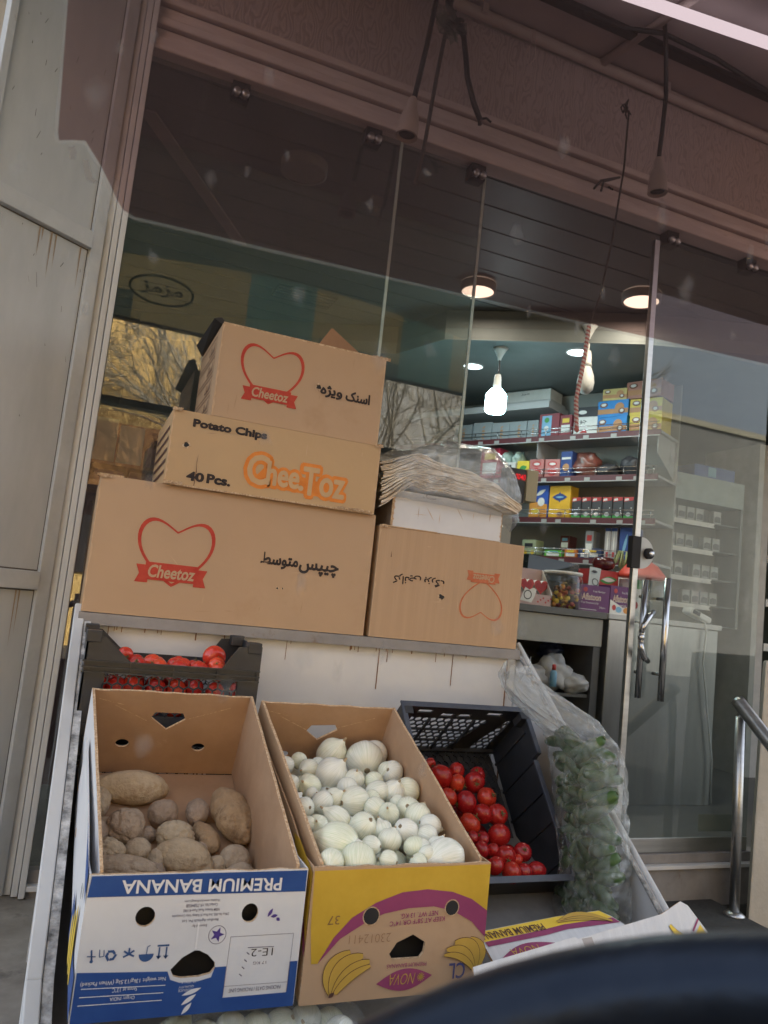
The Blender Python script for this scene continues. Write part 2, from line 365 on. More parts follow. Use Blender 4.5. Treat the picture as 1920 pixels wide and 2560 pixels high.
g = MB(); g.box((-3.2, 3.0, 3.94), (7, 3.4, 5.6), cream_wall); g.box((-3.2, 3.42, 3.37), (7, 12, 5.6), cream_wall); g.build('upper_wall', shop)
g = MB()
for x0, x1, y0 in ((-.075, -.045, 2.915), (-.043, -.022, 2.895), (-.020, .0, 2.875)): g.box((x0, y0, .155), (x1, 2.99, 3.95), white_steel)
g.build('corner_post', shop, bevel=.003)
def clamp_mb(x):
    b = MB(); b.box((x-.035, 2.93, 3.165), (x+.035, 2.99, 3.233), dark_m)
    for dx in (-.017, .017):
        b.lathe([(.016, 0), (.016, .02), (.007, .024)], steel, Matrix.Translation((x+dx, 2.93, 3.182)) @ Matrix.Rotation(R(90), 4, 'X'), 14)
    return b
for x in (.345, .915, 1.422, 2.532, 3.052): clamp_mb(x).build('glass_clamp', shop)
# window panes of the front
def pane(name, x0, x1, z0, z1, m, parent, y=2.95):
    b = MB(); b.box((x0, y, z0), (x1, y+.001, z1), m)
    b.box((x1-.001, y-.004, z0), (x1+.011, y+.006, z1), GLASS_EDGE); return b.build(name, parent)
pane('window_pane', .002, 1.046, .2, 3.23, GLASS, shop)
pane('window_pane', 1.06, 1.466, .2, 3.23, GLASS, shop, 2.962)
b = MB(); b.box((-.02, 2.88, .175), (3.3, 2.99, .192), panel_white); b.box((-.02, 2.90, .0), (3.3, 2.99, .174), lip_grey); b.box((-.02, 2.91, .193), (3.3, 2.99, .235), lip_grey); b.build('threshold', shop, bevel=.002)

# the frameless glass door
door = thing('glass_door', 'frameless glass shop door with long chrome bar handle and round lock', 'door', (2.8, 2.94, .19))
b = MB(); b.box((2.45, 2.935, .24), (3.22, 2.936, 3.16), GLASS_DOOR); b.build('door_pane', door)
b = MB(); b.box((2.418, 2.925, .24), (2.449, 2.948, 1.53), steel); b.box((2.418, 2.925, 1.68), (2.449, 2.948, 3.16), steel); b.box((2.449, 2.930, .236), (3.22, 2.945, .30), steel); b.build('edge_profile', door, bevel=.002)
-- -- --
Instructions for the task.
Write out the listing word for word, omitting the pictures it holds.

The reply.
The Blender Python script for this scene continues. Write part 2, from line 365 on. More parts follow. Use Blender 4.5. Treat the picture as 1920 pixels wide and 2560 pixels high.
g = MB(); g.box((-3.2, 3.0, 3.94), (7, 3.4, 5.6), cream_wall); g.box((-3.2, 3.42, 3.37), (7, 12, 5.6), cream_wall); g.build('upper_wall', shop)
g = MB()
for x0, x1, y0 in ((-.075, -.045, 2.915), (-.043, -.022, 2.895), (-.020, .0, 2.875)): g.box((x0, y0, .155), (x1, 2.99, 3.95), white_steel)
g.build('corner_post', shop, bevel=.003)
def clamp_mb(x):
    b = MB(); b.box((x-.035, 2.93, 3.165), (x+.035, 2.99, 3.233), dark_m)
    for dx in (-.017, .017):
        b.lathe([(.016, 0), (.016, .02), (.007, .024)], steel, Matrix.Translation((x+dx, 2.93, 3.182)) @ Matrix.Rotation(R(90), 4, 'X'), 14)
    return b
for x in (.345, .915, 1.422, 2.532, 3.052): clamp_mb(x).build('glass_clamp', shop)
# window panes of the front
def pane(name, x0, x1, z0, z1, m, parent, y=2.95):
    b = MB(); b.box((x0, y, z0), (x1, y+.001, z1), m)
    b.box((x1-.001, y-.004, z0), (x1+.011, y+.006, z1), GLASS_EDGE); return b.build(name, parent)
pane('window_pane', .002, 1.046, .2, 3.23, GLASS, shop)
pane('window_pane', 1.06, 1.466, .2, 3.23, GLASS, shop, 2.962)
b = MB(); b.box((-.02, 2.88, .175), (3.3, 2.99, .192), panel_white); b.box((-.02, 2.90, .0), (3.3, 2.99, .174), lip_grey); b.box((-.02, 2.91, .193), (3.3, 2.99, .235), lip_grey); b.build('threshold', shop, bevel=.002)

# the frameless glass door
door = thing('glass_door', 'frameless glass shop door with long chrome bar handle and round lock', 'door', (2.8, 2.94, .19))
b = MB(); b.box((2.45, 2.935, .24), (3.22, 2.936, 3.16), GLASS_DOOR); b.build('door_pane', door)
b = MB(); b.box((2.418, 2.925, .24), (2.449, 2.948, 1.53), steel); b.box((2.418, 2.925, 1.68), (2.449, 2.948, 3.16), steel); b.box((2.449, 2.930, .236), (3.22, 2.945, .30), steel); b.build('edge_profile', door, bevel=.002)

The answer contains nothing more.